QUOTE(Tenor Viol @ Jan 5 2012, 11:41 PM)

QUOTE(jod @ Jan 5 2012, 05:06 PM)

Both these Motets are glorious.
Do remember the term Anthem was coined when the Church of England was formed and is a distinctly Anglican term.
Just remembering my notes for my dissertation on the Restoration Verse Anthem, and the chapter on the origins of the Anthem.
The RC church do observe Transfiguration on Lent 2, however the actual feast is on 6th August. Altar Cloth and Vestement Colour White. Major Festival.
The Transfiguration is a Feast of the Lord (in post Vatican II terminology). Pre-Reformation, texts would be set in Latin and set as a motet (these first appear late C13th). The Anglican tradition created the verse anthem and then the anthem which in essence wanted the same idea but in English and accompanied (by anything from viols / recorders to organ).
It is extremely unlikely that an RC church would have an issue with the performance of an 'Anglican' anthem especially if the text is appropriate.
Are you going to tell me how to suck eggs too?
I wrote my Undergraduate Thesis on the development of the Verse Anthem, more specifically the String Verse Anthem of the Restoration Court.

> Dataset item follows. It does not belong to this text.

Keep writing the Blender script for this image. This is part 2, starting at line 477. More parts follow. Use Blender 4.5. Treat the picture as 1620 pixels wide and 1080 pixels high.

What I did not read at the time was not listed in RILM and an awful lot of it so bad it promptly went under BIN.
Incidentely, it was a response in the rubrics in Cramner's original 1549 prayer book, and in Tudor times, Full Anthems were also composed. They just were not so popular as the Verse Anthem as the Verse Anthem had Verses for solo singers.
There are many more sources than just the Oxford Tudor Anthem Book, which also contains Motets!
I probably did not use Post Vatican II terminology. However I do know what date the Feast is. Plainsong Motets were written before 13th Century. It is only the polyphonic ones that were written at that point.
cf Hildegarde von Bingen and Guilleme de Machault.